Von den vier deutschen Mobilfunkbetreibern senkt Vodafone jedoch als einziger nicht nur die Preise für seine Endkunden, sondern auch seine Großhandelspreise für andere europäische Netzbetreiber von 0,70 auf 0,45 Euro pro Minute.

Dieses so genannte Terminierungsentgelt wird fällig, wenn Kunden anderer Mobilfunkunternehmen über ein Vodafone-Netz telefonieren. Branchenbeobachter werten das als Zeichen in Richtung Brüssel - was Vodafone jedoch nicht allzu schwer gefallen sein dürfte.

Globale Präsenz

"Dank nahezu globaler Präsenz ist es für den britischen Konzern verhältnismäßig einfach, seine Preise abzusenken", erklärt Philipp Geiger, Telekommunikationsexperte bei der Unternehmensberatung Solon.

Die Diskussion um die überhöhten Netzgebühren trifft die Mobilfunkunternehmen allerdings in einer schwierigen Zeit: Telefonieren mit dem Handy wird immer günstiger. An neuen umsatzträchtigen Datendiensten mangelt es noch.

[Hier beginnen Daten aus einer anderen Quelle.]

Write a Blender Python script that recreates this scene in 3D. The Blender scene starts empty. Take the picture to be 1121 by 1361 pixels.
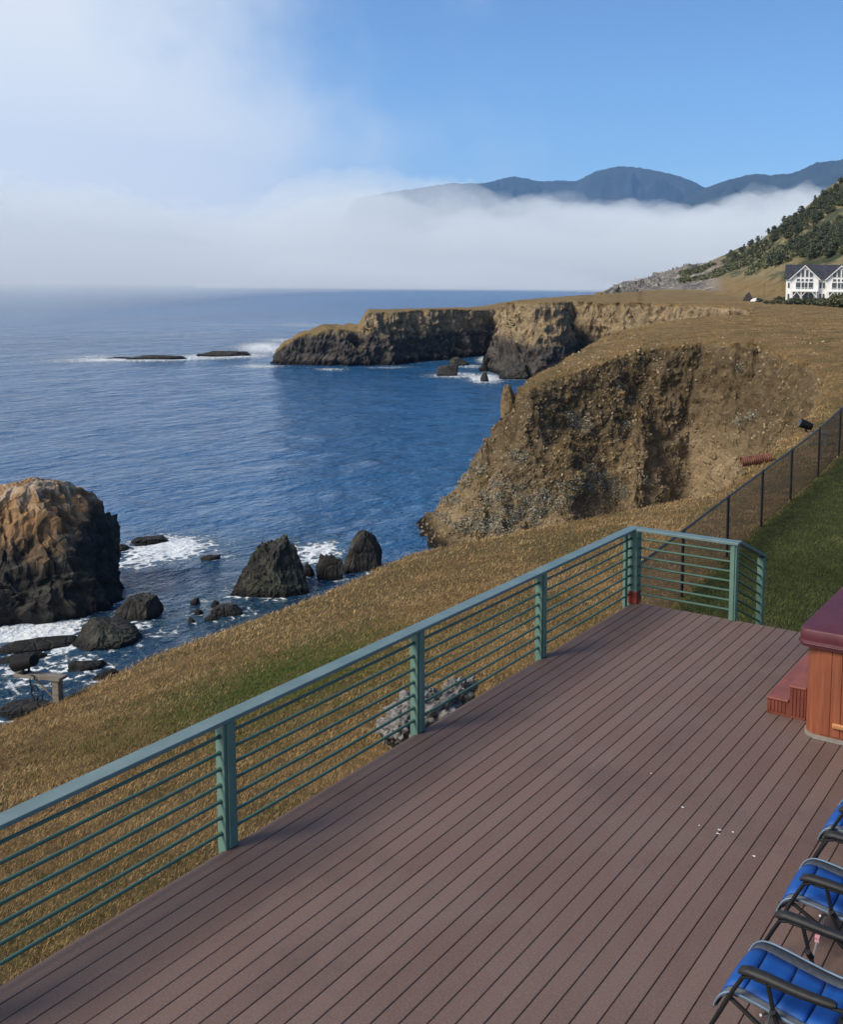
import bpy, bmesh, math, random
import numpy as np
from mathutils import Vector, Matrix
R_ = math.radians
rng = np.random.default_rng(7); random.seed(7)
SC = bpy.context.scene; COL = SC.collection
SEA = -14.0

# ---------------------------------------------------------------- camera
F_, CX, CY, W0, H0 = 1352.61, 744.85, 525.81, 1121.0, 1361.0       # focal length and principal point of the 1121 x 1361 crop
PITCH, ROLL, YAW = R_(6.2676), R_(-0.6455), R_(-29.7807)
EYE = np.array([0.0, 0.0, 4.38])
_cy, _sy, _cp, _sp = math.cos(YAW), math.sin(YAW), math.cos(PITCH), math.sin(PITCH)
fwd = np.array([_sy*_cp, _cy*_cp, -_sp]); rgt = np.array([_cy, -_sy, 0.0]); dwn = np.cross(fwd, rgt)
r2 = math.cos(ROLL)*rgt + math.sin(ROLL)*dwn; d2 = -math.sin(ROLL)*rgt + math.cos(ROLL)*dwn
cam_d = bpy.data.cameras.new('camera'); cam = bpy.data.objects.new('camera', cam_d); COL.objects.link(cam)
M = Matrix(((r2[0], -d2[0], -fwd[0], EYE[0]), (r2[1], -d2[1], -fwd[1], EYE[1]), (r2[2], -d2[2], -fwd[2], EYE[2]), (0, 0, 0, 1)))
cam.matrix_world = M
cam_d.sensor_fit = 'VERTICAL'; cam_d.sensor_height = 24.0; cam_d.lens = F_/H0*24.0
cam_d.shift_x = (W0/2-CX)/H0; cam_d.shift_y = -(H0/2-CY)/H0
cam_d.clip_start = 0.1; cam_d.clip_end = 60000
SC.camera = cam

def ray(px, py):
    return (px-CX)/F_*r2 + (py-CY)/F_*d2 + fwd
def A(px, d):                                  # plan position at a bearing and distance from the viewpoint
    v = ray(px, 383); n = math.hypot(v[0], v[1]); return (v[0]/n*d, v[1]/n*d)
def onz(px, py, z):                            # survey: where a sight line meets level z
    v = ray(px, py); t = (z-EYE[2])/v[2]; return (v[0]*t, v[1]*t)

# ---------------------------------------------------------------- world, sun, exposure
SUN_AZ, SUN_EL = R_(208), R_(42)               # clockwise from +Y
world = bpy.data.worlds.new('World'); SC.world = world; world.use_nodes = True
def nod(nt, typ, **k):
    n = nt.nodes.new(typ)
    for a, b in k.items(): setattr(n, a, b)
    return n
def build_world():
    nt = world.node_tree; nt.nodes.clear(); L = nt.links.new
    out = nod(nt, 'ShaderNodeOutputWorld'); bg = nod(nt, 'ShaderNodeBackground')
    sky = nod(nt, 'ShaderNodeTexSky', sky_type='NISHITA', sun_disc=False, sun_elevation=SUN_EL, sun_rotation=SUN_AZ,
              air_density=1.0, dust_density=0.15, ozone_density=3.0, altitude=300)
    tc = nod(nt, 'ShaderNodeTexCoord')
    def dot(v):
        n = nod(nt, 'ShaderNodeVectorMath', operation='DOT_PRODUCT'); L(tc.outputs['Generated'], n.inputs[0]); n.inputs[1].default_value = v
        return n.outputs['Value']
    def m(op, a, b=None, c=None, clamp=False):
        n = nod(nt, 'ShaderNodeMath', operation=op, use_clamp=clamp)
        for i, x in enumerate((a, b, c)):
            if x is None: continue
            if isinstance(x, (int, float)): n.inputs[i].default_value = x
            else: L(x, n.inputs[i])
        return n.outputs[0]
    def sstep(x, lo, hi):
        n = nod(nt, 'ShaderNodeMapRange', interpolation_type='SMOOTHSTEP'); L(x, n.inputs[0])
        n.inputs[1].default_value = lo; n.inputs[2].default_value = hi; return n.outputs[0]
    fh = (_sy, _cy, 0); lf = (-_cy, _sy, 0)
    az = m('ARCTAN2', dot(lf), dot(fh))        # bearing, positive to the seaward side
    up = dot((0, 0, 1))
    ns = nod(nt, 'ShaderNodeTexNoise'); ns.inputs['Scale'].default_value = 2.6; ns.inputs['Detail'].default_value = 6; ns.inputs['Roughness'].default_value = .5
    L(tc.outputs['Generated'], ns.inputs['Vector'])
    wob = m('SUBTRACT', ns.outputs['Fac'], .5)
    ns2 = nod(nt, 'ShaderNodeTexNoise'); ns2.inputs['Scale'].default_value = 9; ns2.inputs['Detail'].default_value = 5
    L(tc.outputs['Generated'], ns2.inputs['Vector'])
    wob2 = m('SUBTRACT', ns2.outputs['Fac'], .5)
    s = m('ADD', m('ADD', az, m('MULTIPLY', wob, .75)), m('MULTIPLY', wob2, .22))
    # marine layer drifting in from the sea; thicker low down
    s = m('SUBTRACT', s, m('MULTIPLY', up, .12))
    mist = m('MULTIPLY', sstep(s, .06, .36), sstep(up, 1.1, .25))
    low = m('MULTIPLY', sstep(m('ADD', up, m('MULTIPLY', wob2, .05)), .13, .05), sstep(m('ADD', s, m('MULTIPLY', wob2, .25)), .08, .28))
    fac = m('MAXIMUM', mist, m('MULTIPLY', low, .97))
    tint = nod(nt, 'ShaderNodeVectorMath', operation='MULTIPLY'); L(sky.outputs[0], tint.inputs[0]); tint.inputs[1].default_value = (.66, .86, 1.04)
    skyc = nod(nt, 'ShaderNodeVectorMath', operation='SCALE'); L(tint.outputs[0], skyc.inputs[0]); skyc.inputs['Scale'].default_value = WORLD_SKY
    mx = nod(nt, 'ShaderNodeMix', data_type='RGBA'); L(fac, mx.inputs[0]); L(skyc.outputs[0], mx.inputs[6]); mx.inputs[7].default_value = (*FOGC, 1)
    L(mx.outputs[2], bg.inputs['Color']); bg.inputs['Strength'].default_value = 1.0; L(bg.outputs[0], out.inputs['Surface'])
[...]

"Für Firmen der Branche wird es schwerer, das Erlöswachstum der vergangenen Jahre in den gesättigten europäischen Märkten beizubehalten", sagt Ovum-Berater Bieler. Die Unternehmen werden daher künftig den Gürtel enger schnallen müssen. Die Fachleute rechnen damit, dass Mobilfunkbetreiber Randbereiche aus ihren Betrieben ausgliedern, um so Kosten zu senken.

Ausgliederungen

Zu solchen Funktionen außerhalb der Kernsegmente zählt beispielsweise die hauseigene IT. Das Unternehmen Hutchison 3 UK geht in Großbritannien noch weiter und gliedert sein Mobilfunknetz aus. Der schwedische Netzwerkausrüster Ericsson betreibt die technischen Anlagen. 3 UK konzentriert sich auf das Entwickeln neuer Produktpakete und das Marketing.